Article paru dans Pouvoir ouvrier, n° 39, avril 1962, p. 3-4

En France, dans la presse, dans les conversations, l’Algérie c’est le problème de l’OAS, c’est la condamnation de Jouhaud, c’est le tableau de chasse de Godot, c’est les péripéties du commando Gardes, c’est le plan de guerre de Salan. On dirait qu’il n’y a plus d’Algériens en Algérie, en tout cas pas plus qu’il y a huit ans. Alors que le seul problème algérien a toujours été, reste et sera plus que jamais celui-ci : que veulent faire de leur pays les paysans, les ouvriers, les jeunes qui ont participé à la résistance et à la guerre de libération, quelle révolution veulent-ils ? sur quoi débouchent ces sept ans et demi de lutte ?
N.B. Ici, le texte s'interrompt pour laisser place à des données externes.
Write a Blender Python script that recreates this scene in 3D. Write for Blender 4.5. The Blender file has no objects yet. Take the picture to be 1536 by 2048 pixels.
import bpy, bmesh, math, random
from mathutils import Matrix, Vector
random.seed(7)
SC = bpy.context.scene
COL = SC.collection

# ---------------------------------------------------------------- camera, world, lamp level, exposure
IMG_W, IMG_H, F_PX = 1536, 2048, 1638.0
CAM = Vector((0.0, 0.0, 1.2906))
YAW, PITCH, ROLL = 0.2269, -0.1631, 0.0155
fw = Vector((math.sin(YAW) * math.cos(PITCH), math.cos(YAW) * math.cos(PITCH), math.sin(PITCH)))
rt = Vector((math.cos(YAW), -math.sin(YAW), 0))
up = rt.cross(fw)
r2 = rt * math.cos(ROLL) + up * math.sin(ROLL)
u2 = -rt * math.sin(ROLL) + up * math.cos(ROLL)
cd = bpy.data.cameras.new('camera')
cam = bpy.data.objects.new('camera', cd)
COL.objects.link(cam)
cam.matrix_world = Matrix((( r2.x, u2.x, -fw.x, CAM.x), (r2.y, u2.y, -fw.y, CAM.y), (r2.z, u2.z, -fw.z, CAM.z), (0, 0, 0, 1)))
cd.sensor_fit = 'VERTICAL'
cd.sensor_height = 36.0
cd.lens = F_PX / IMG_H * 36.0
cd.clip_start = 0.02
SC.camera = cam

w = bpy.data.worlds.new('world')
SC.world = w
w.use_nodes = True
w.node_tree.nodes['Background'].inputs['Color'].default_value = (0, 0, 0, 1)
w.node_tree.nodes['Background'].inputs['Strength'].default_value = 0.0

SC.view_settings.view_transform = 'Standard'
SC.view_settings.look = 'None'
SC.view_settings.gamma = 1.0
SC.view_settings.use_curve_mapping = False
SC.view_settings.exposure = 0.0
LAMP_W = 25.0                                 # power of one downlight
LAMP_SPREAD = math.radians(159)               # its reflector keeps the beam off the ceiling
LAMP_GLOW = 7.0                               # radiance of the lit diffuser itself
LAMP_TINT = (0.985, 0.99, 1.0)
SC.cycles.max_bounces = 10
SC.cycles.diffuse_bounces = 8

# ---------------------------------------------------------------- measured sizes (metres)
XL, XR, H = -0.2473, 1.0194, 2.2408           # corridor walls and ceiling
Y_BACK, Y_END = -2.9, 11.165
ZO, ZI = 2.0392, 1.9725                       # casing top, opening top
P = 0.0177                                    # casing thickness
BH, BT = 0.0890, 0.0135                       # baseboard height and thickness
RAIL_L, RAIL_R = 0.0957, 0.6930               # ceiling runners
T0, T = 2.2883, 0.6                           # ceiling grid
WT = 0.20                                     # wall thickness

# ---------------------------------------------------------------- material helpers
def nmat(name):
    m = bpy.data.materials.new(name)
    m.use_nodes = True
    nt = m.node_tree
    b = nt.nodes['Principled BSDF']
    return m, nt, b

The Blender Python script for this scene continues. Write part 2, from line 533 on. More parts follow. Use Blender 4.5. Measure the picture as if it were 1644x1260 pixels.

L’impassibilité actuelle des masses algériennes, malgré les provocations de l’OAS, ne doit pas nous tromper : elle est le contraire du découragement. On a peine à croire que les sacrifices extraordinaires consentis par toute la population (1) aient trouvé dans les accords d’Evian leur apaisement. En fait, le compromis passé entre le FLN et De Gaulle porte exclusivement sur les conditions dans lesquelles la France va se dégager progressivement de l’Algérie ; mais il ne contient aucune préfiguration de ce que sera la société algérienne indépendante.

C’est cette question qui occupe l’avenir immédiat des Algériens. Ils ne peuvent pas ne pas se la poser, elle va du reste leur être posée explicitement d’abord lors du référendum d’autodétermination, ensuite au moment des élections à la Constituante algérienne, dont la tâche sera justement de donner forme à la société dans son ensemble.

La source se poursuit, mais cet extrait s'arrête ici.